Kadıköy İlçe Milli Eğitim Müdürlüğü’nden yetkililer de yaşananları doğrulayıp şunları söyledi: “Maalesef okul binası yıkılamıyor. Öğrenci sayısı da artıyor. Biz de bu konuda ne yapacağımızı şaşırdık. Bir çözüm bulunması gerekiyor. Yeni projede bina mevcut okulun yerine sığmıyor.” Türk Eğitim-Sen Şube Başkanı Halil İbrahim Çakmak ise bu çekişme nedeniyle okulda eğitim gören 360 öğrenci ve görev yapan öğretmenlerin hayatının tehlikede olduğunu vurguladı.

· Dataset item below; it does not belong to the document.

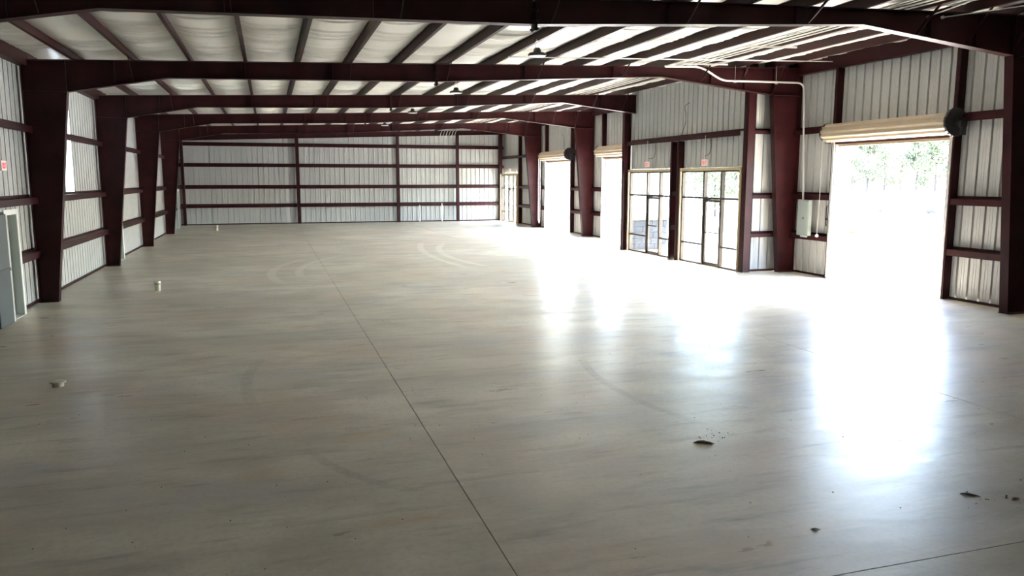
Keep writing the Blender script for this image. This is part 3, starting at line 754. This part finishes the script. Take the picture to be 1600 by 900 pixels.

Türk Eğitim-Sen Şube Başkanı Çakmak, tüm yetkilileri göreve çağırdı. “Deprem bürokrasi tanımaz. Yıkar geçer. İki kurum arasında bürokratik çatışmadan dolayı 360 öğrenci, 30’a yakın öğretmen ve personelin hayatı riske atılıyor. Acaba bu aymazlığı gösteren yetkililerden birinin evladı bu okulda okumak zorunda kalsaydı bu yıkılmak üzere olan bina eğitime devam eder miydi? En ufak bir doğal afette yerle bir olacak bu binanın derhal yıkılıp yeniden yapılması gerekmektedir. Yoksa insanlar öldükten sonra mı tedbir alınması düşünülüyor? Sayın Valimizin bu durumdan haberi var mı? Sayın İl Milli Eğitim Müdürü ve diğer yetkililerin konunun önemi ve aciliyetini dikkate almaları ve hemen, şimdi müdahale etmeleri gerekmektedir. Yoksa yarın çok geç olabilir.”